A very charismatic, conservative priest in our parish a few years ago was revitalizing our community almost singlehandedly. More families were coming, drawn to the clear Catholic teaching coming from the pulpit. Sisters were added to our community. It was wonderful.

Then, suddenly, the bishop of our diocese – his boss – pulled him out. A woman had made accusations against him of crossing ministerial lines no priest should cross with any woman, and the bishop felt these needed to be thoroughly examined before he was allowed to continue in public ministry.

The examination process dragged on not for weeks, or months, but years. Speculation circled around the community that the real reason the bishop had pulled the priest out was because the priest or those close to him had blown the whistle on homosexual clergy in the area. Many rallied to his side and protested against the bishop – some even demanding the bishop resign. While all this was going on, the priest was kept in limbo, apparently unable to defend himself or face his accuser.

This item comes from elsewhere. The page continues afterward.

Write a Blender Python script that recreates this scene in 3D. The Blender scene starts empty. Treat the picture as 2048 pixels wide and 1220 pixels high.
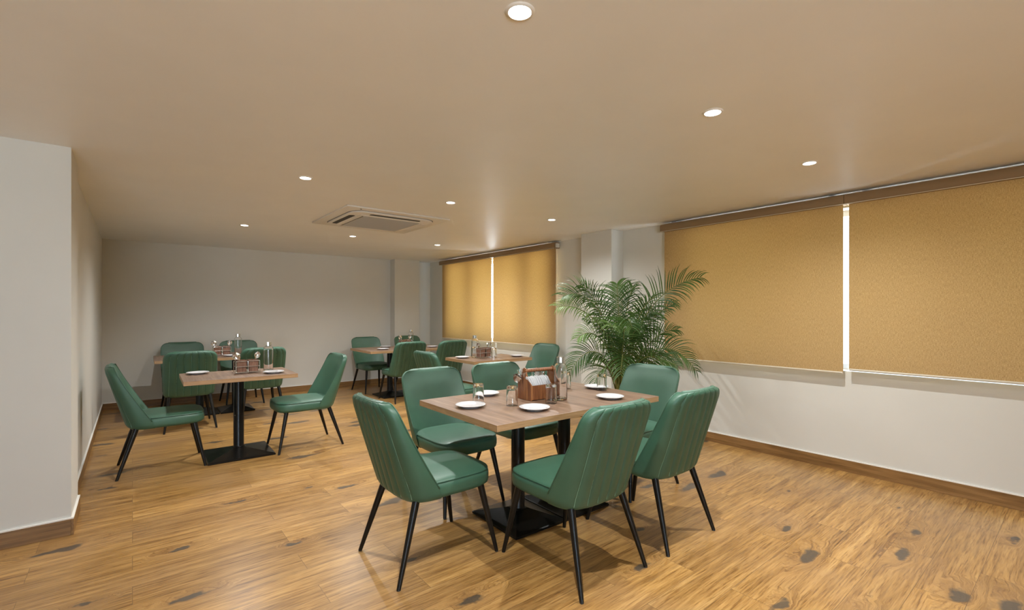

The reputation of the bishop became lower and lower in the eyes of the laity. People became frustrated and more and more suspected foul play. Surely the bishop was trying to silence this conservative priest.

Finally, though, the whole truth came out. The priest had in fact taken advantage of not just one woman, but a few in our own parish and possibly elsewhere. These were emotionally vulnerable women, and he used his spiritual authority to draw them closer to himself in a disturbing way. They were scarred in ways they are still trying to recover from.

This is a tragedy, certainly. None of this should have ever happened. Priests should know better.

On the other hand, though, the story is encouraging. The priest could be held accountable not in spite of the Catholic bureaucracy but because of it. A bishop decided, despite the loud cries of the laity, to pull a charismatic, young, very talented man out of a parish because he cared more about the vulnerable than outward success. This is what a shepherd is supposed to do.

I think that kind of story, which you won’t often hear in the media, is happening, too, all over the place. About two decades ago, when the really big priest scandal broke out, Pope Benedict XVI brought real, substantial reform. This reform took root especially in the United States. You’ll notice that typically, when we talk about a “priest abuse scandal” now, it’s something that happened decades ago before these reforms were put in place.

There was protocol put in place to deal with abusing priests, but not bishops (God only knows why!). With the McCarrick scandal, though, that’s changing as well.

Now, Pope Francis has allowed, in a truly unprecedented way, the full exposition of just how bad the McCarrick situation was. The report is over four hundred pages long with countless interviews. It paints a very unflattering picture of hierarchical abuse, imprudence, and negligence. It’s incredibly transparent for the large bureaucracy of the Vatican. And transparency is exactly what we need if the church is going to be a safe space for everyone.

Am I saying all this to somehow absolve the clergy of their sins of abuse and gross negligence? No. Does any of this change the fact that the victims will spend the rest of their lives living with horrible memories and emotional scars? No, not at all.

But the only meaningful atonement the church can make for these sins – the only way it can pay back it’s debt at least in some way to those who have been abused sexually, emotionally, physically, or spiritually by those in the Catholic church – is to change how it does things. It needs to take seriously the men and women who courageously come out against abusive priests, bishops and cardinals. Actions, not words, are what real repentance is made of.

I pray that what the church has done so far to protect the sheep from the wolves in shepherd’s clothing will be added to and grow. The institution will never be perfect. But by God’s grace it can change. Unfortunately, this side of heaven, that is the best any of us can hope for.